2017年6月3日土曜日

夜のメゾンエルメス8階


今週の「華木」は、夜の銀座、メゾンエルメスのウィンドウ・ディスプレイ「Tool Roots」をiPhoneで再撮しに行くついでに、8階のギャラリーに上りました。22日まで今月は毎週木曜の夜19時からギャラリーツアーを開催。予約不要、参加無料。実のところ現代アートに無関心な自分はあまり期待していなかったのだけど、これがじつに佳かった。メキシコのアーティスト、アブラハム・クルズヴィエイガスさんの作品に用いた素材、インスピレーションのもとなどが具体的にわかり、鑑賞が数倍も楽しくなる。何も持たずに来日し、身近に入手可能なものを活用してつくる。その思考やDIY精神の背景には生まれ育った環境、家庭事情が背景にあること。メイン展示作品が新橋の中銀ビルや、イサムノグチの彫刻作品(あかり)にヒントを得て、和を象徴する植物のようでいて、じつはメキシコが原産地の朝顔を絡めるなどなど。アートに具体的な解説は不要で、人それぞれの感覚で解釈すればよいという考えもあるかもしれない。けれど、やっぱり創作者の意図を明かされた方がアートにより親しみを覚える。というのが僕の実感。作品展示のそばで彼が選んだ本を自由に読める趣向も、とてもいい。選ばれた本のいくつかを手に入れ、じっくり読んで彼の思考の深いところまで下りていってみようと思います。朝顔も活用してみたいし、家にあるもので何か制作してみようと、刺激をたくさん受けたツアー内容でした。

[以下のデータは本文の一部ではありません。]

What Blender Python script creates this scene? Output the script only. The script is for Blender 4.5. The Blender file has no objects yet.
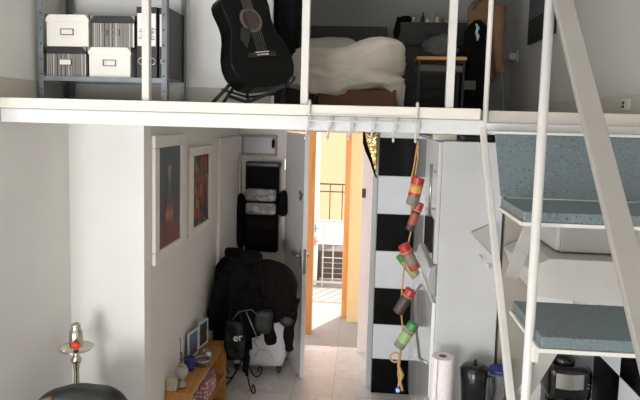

廃材を脚にしてガラス板を載せたテーブルもナイスな発想。イサムノグチの有名なコーヒーテーブルが発想源だそうです。廃材でノグチの彫刻よろしくバランスを取る発想が痛快! これもぜひ真似してつくってみたい。奥の映像作品のテーブルとして何気なく使われています。目を凝らして探してみてください。